When They Go Low, We Go High
- Klaudia Zinaty

- Feb 8
- 2 min read
When I saw the recent racist imagery shared involving the President Obama and former First Lady Michelle Obama, what upset me the most wasn’t just the offensiveness of it, it was how this deeply rooted kind of dehumanization still exists. No matter how accomplished, educated, or influential someone is, racism attempts to reduce people to less than their full humanity. That is the real problem at the core of moments like this.
What I keep coming back to is how Michelle Obama has consistently chosen to respond to this kind of hate throughout her life in the public eye. She has never denied the pain of it. She has spoken openly about how words and images can wound, especially when they echo centuries of harm. And yet, she refuses to let bitterness or retaliation define her. Instead, she leads with dignity, clarity, and purpose. That choice, to me, is one of the most powerful forms of empowerment.
“When they go low, we go high” isn’t about silence or weakness. It’s about self-respect. It’s about understanding that reacting with cruelty only keeps us trapped in the same cycle. Michelle Obama’s approach reminds me that strength is not about matching someone else’s negativity, it’s about standing so firmly in your values that nothing can knock you off center.
As a woman, and as someone deeply committed to women’s empowerment, this resonates on a very personal level. Women, especially women of colour, are often expected to carry grace in moments when they are least protected. And yet, history shows us that real change happens when women choose empathy without surrendering their power, and courage without losing their compassion.
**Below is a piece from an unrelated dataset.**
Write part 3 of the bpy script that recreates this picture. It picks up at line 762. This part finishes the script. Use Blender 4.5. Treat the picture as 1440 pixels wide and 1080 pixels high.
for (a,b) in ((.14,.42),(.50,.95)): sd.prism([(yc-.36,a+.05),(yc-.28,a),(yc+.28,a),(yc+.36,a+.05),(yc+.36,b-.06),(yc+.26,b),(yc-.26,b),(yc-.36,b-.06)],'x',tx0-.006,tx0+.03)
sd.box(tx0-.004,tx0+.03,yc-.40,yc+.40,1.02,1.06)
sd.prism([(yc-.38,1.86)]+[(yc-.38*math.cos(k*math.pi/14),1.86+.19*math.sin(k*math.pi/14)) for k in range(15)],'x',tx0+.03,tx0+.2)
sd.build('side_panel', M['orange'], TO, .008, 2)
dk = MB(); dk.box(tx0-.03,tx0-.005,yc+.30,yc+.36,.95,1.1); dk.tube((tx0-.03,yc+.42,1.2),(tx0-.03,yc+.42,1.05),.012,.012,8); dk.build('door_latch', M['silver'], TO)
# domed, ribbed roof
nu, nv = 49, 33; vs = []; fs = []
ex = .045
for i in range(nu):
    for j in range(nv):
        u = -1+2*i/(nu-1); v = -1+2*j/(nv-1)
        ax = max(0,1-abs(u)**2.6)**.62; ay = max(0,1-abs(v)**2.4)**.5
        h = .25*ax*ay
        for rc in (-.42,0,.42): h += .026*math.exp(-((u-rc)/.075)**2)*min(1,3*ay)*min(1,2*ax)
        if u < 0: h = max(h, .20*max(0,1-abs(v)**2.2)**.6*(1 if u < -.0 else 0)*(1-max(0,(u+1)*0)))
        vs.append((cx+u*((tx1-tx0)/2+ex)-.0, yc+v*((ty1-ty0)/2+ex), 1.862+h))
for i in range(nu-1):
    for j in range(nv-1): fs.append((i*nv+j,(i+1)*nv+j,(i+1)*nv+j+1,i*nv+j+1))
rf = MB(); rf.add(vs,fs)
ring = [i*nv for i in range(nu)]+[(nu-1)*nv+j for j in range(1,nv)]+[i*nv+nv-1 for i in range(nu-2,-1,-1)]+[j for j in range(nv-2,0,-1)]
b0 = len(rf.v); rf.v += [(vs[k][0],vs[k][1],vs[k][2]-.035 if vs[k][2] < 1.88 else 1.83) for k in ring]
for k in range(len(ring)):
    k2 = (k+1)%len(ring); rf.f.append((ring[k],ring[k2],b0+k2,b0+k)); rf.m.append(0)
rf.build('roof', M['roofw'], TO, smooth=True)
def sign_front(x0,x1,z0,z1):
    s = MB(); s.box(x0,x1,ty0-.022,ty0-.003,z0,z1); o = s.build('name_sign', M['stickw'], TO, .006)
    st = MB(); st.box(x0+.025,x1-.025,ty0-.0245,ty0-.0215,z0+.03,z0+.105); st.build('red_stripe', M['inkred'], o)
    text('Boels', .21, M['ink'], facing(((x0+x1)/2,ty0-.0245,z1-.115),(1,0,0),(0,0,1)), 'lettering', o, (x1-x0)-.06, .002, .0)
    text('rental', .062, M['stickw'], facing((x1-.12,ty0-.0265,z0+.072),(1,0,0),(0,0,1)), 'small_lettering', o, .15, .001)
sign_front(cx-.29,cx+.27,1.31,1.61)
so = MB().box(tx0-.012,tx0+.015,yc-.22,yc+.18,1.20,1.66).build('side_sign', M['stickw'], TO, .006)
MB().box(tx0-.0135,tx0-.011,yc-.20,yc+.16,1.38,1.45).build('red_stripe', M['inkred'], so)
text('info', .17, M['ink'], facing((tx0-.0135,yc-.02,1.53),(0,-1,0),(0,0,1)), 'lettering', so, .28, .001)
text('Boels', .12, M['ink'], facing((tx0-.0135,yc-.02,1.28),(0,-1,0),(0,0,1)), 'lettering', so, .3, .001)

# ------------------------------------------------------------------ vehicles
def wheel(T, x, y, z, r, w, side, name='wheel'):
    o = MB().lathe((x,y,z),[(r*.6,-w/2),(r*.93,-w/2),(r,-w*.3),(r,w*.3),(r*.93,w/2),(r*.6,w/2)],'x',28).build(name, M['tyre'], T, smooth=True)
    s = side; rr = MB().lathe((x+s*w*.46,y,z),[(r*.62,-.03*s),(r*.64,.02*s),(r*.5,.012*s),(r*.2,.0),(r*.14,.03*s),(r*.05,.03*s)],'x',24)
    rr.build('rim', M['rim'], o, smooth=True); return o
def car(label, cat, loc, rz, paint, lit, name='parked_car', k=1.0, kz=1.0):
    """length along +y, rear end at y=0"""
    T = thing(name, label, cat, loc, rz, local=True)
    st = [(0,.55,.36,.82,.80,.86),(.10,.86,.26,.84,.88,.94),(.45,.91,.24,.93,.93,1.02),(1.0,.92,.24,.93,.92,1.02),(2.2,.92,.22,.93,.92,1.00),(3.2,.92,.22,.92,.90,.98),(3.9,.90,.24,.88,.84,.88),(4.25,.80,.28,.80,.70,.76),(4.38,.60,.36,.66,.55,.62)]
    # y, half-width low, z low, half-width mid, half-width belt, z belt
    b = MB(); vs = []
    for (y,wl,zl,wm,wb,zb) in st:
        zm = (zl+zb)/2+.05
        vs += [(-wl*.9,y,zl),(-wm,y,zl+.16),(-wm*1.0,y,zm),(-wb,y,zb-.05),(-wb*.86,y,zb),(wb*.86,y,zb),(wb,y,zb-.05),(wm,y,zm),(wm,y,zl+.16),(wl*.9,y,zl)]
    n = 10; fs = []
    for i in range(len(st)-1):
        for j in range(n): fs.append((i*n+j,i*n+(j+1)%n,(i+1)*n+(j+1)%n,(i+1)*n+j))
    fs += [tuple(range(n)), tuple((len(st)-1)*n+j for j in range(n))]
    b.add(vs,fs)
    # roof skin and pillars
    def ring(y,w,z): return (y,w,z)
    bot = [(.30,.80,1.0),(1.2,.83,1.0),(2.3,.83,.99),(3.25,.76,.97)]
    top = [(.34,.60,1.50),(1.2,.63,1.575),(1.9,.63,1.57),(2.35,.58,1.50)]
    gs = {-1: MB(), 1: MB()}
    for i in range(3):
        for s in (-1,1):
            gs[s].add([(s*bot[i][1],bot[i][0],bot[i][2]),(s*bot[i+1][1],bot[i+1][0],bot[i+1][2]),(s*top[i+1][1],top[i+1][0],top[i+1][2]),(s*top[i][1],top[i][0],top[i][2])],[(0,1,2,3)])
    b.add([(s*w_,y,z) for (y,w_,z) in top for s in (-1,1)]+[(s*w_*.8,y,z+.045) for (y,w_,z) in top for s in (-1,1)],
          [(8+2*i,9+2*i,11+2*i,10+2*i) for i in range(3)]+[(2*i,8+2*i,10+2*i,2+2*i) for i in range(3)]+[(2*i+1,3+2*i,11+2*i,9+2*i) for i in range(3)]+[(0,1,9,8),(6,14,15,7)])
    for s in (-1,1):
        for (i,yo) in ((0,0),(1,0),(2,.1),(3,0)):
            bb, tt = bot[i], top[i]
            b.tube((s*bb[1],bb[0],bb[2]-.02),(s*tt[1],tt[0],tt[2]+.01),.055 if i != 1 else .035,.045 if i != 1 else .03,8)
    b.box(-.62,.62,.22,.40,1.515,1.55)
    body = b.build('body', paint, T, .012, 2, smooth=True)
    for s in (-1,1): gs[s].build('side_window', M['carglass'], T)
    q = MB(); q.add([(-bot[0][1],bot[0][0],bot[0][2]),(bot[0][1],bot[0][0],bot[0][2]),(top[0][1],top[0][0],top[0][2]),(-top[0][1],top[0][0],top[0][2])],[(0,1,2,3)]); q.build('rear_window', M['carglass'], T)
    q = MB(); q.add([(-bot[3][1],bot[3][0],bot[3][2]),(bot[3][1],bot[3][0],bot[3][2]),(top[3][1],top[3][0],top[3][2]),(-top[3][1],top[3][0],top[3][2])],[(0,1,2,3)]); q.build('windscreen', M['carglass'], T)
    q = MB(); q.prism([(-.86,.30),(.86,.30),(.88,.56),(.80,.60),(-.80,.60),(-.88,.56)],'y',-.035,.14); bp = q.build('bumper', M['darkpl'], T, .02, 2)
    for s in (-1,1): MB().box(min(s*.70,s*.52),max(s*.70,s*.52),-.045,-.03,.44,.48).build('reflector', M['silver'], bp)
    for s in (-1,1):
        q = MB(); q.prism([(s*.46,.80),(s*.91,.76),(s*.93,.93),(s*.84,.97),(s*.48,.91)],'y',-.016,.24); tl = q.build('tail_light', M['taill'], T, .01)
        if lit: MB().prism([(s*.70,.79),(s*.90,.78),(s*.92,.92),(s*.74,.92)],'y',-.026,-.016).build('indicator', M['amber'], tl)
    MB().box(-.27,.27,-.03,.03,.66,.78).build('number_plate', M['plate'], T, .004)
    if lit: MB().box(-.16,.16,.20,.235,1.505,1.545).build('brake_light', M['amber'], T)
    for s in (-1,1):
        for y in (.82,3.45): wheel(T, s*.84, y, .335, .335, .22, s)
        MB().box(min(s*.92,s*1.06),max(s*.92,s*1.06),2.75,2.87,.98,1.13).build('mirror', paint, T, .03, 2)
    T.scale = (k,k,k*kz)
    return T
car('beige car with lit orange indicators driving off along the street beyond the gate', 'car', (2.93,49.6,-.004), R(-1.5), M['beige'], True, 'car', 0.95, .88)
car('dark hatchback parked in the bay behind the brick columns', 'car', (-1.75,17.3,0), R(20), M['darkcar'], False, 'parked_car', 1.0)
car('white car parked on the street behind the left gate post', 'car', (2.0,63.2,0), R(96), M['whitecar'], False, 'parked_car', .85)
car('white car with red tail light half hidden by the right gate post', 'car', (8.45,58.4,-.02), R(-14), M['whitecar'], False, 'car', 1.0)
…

Our belief that we rise by lifting others feels especially relevant in moments like this. Lifting others doesn’t only mean celebrating wins or applauding success. It means standing up for someone’s humanity when it’s challenged. It means refusing to laugh along, stay silent, or look away when someone is diminished. It means choosing to be part of the solution, even when it’s uncomfortable.
I also think about how easily this mantra can live in our everyday lives. It’s in how we speak about people, and how we respond when someone makes an ignorant comment. It’s in how we show up at work, in our communities, and online. Going high is not a grand gesture, it’s a daily practice.
Racism isn’t dismantled overnight, and it isn’t solved by outrage alone. It’s addressed through consistent choices to lead with humanity, to uplift rather than tear down, and to hold ourselves to a higher standard even when others don’t. Michelle Obama embodies that truth, not because she ignores harm, but because she refuses to let harm define her.
That’s the reminder I’m holding onto: we don’t rise by pushing others down, and we don’t protect our dignity by abandoning our values. We rise, together, when we choose to lift, affirm, and go high, every single day.